Raquel de Lóia Sequeira
(número 24215)
[1] Neste sentido, MÁRIO AROSO DE ALMEIDA, O
Novo Regime do Processo nos Tribunais Administrativos, 2ª edição, pp. 135 e
136.
[2]
Contra, LUIZ CABRAL DE
MONCADA, O acto administrativo
confirmativo; noção e regime jurídico, JURISMAT, Portimão, n.º 5, 2014, pp.
179-199, apontando como argumento o facto do ato confirmativo poder ser
contenciosamente impugnado depois de passado o prazo legal dentro do qual a
Administração não tem o dever de decidir. Ora, podendo ser impugnado é porque é
eficaz e tendo eficácia esta é externa.
[3] Neste sentido, Ac. TCAN
08-03-2012 JOSÉ AUGUSTO ARAÚJO VELOSO.
[4] J. M. Sérvulo Correia, Noções de Direito Administrativo, I,
Lisboa, 1982, p. 347.
[5]Neste sido, Ac. TCAN 14-02-2014
ANTERO PIRES SALVADOR, Ac. TCAN 20-04-2012 MARIA DO CÉU DIAS ROSA DAS NEVES.

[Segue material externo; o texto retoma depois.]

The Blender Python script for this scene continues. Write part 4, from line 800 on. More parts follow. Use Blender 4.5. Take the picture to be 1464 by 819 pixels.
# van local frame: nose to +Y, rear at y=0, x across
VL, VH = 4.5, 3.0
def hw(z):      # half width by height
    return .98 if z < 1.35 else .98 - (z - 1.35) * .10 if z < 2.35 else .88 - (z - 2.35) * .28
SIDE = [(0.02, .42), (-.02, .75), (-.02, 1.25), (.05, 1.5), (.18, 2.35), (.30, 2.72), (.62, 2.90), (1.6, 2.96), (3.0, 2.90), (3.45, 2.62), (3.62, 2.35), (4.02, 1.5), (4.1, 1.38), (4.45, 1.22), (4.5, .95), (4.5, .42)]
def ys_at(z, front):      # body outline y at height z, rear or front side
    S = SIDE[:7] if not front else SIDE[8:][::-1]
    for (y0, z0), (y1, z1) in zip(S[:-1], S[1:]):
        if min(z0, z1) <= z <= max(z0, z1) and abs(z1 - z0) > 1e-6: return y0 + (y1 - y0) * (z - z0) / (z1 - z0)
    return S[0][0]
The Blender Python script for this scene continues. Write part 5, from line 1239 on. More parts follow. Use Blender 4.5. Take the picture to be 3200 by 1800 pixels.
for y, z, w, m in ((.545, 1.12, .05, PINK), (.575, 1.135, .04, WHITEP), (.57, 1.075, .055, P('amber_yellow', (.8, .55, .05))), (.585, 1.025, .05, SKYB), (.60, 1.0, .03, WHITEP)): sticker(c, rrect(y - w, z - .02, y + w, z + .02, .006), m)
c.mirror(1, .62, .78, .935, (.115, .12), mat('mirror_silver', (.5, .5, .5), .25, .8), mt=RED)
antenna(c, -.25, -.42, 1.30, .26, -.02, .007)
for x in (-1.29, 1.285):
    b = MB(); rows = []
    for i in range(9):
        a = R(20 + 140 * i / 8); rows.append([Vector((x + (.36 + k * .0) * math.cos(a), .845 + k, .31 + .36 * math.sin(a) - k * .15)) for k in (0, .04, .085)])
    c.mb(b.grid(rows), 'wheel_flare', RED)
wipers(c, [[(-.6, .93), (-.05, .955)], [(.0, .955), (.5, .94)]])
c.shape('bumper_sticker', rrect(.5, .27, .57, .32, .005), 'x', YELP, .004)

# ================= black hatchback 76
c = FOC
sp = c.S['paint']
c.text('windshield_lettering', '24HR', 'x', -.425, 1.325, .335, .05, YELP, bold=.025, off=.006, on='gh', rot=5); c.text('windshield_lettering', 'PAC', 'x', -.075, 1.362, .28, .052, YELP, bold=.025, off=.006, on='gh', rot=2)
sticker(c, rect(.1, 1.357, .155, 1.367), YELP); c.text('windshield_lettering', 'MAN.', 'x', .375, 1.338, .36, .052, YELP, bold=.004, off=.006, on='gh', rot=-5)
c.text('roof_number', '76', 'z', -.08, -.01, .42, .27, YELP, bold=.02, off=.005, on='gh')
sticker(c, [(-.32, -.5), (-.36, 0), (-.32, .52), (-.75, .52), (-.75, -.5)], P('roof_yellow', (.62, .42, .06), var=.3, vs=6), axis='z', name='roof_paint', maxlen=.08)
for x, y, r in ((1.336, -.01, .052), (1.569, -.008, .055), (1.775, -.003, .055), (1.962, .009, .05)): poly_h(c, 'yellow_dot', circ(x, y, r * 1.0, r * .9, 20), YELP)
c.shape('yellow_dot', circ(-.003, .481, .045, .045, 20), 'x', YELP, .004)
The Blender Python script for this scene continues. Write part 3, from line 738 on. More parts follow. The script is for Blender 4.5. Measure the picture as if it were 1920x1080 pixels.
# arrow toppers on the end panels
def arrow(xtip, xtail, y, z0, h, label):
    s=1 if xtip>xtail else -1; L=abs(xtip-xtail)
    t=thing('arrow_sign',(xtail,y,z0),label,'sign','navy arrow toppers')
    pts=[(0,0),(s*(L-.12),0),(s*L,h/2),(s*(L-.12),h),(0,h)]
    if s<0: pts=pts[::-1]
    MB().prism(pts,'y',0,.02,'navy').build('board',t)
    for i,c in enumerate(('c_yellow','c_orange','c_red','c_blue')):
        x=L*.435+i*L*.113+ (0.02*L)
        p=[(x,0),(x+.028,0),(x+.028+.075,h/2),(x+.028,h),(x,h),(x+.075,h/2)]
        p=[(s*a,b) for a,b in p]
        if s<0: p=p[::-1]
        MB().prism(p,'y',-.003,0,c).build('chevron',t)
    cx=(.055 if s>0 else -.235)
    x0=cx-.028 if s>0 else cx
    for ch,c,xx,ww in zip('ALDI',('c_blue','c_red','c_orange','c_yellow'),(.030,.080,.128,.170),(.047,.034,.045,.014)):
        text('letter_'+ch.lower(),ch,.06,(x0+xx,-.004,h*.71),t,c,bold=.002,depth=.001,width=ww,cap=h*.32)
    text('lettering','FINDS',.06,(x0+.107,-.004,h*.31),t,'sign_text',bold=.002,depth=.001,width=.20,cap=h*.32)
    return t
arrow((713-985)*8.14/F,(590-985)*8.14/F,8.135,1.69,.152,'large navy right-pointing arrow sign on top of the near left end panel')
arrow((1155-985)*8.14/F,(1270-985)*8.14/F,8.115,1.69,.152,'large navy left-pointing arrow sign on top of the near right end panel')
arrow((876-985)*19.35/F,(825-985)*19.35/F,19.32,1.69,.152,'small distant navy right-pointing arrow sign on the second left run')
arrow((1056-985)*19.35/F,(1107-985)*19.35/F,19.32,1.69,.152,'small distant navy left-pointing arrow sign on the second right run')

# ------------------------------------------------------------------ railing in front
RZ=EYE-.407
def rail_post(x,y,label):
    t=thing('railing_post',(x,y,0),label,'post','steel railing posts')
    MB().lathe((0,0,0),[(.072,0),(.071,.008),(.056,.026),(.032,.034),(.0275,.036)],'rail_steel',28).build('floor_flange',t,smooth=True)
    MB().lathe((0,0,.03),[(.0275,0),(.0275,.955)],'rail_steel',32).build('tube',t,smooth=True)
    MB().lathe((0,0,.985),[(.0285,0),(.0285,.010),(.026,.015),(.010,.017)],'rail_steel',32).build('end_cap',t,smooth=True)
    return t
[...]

[6] É o tribunal quem averigua a
identidade de fundamentos.
[7] O acto administrativo confirmativo; noção e regime jurídico, JURISMAT,
Portimão, n.º 5, 2014, pp. 179-199.
[8] MÁRIO ESTEVES DE OLIVEIRA, PEDRO
COSTA GONÇALVES e J. PACHECO DE AMORIM, Código
do Procedimento Administrativo, 2.ª edição, atualizada, revista e
aumentada, Coimbra, 1997, p.715.
[9] Neste sentido vai também DIOGO
FREITAS DO AMARAL, Direito Administrativo,
III, Lisboa, 1989, pp. 233 e 234, para quem o caráter confirmativo traduz não
apenas uma decisão idêntica à do ato confirmado mas também uma idêntica
fundamentação e iguais circunstâncias ou pressupostos da decisão.
[10] LUIZ CABRAL DE MONCADA, O acto administrativo confirmativo; noção e
regime jurídico, JURISMAT, Portimão, n.º 5, 2014, pp. 179-199.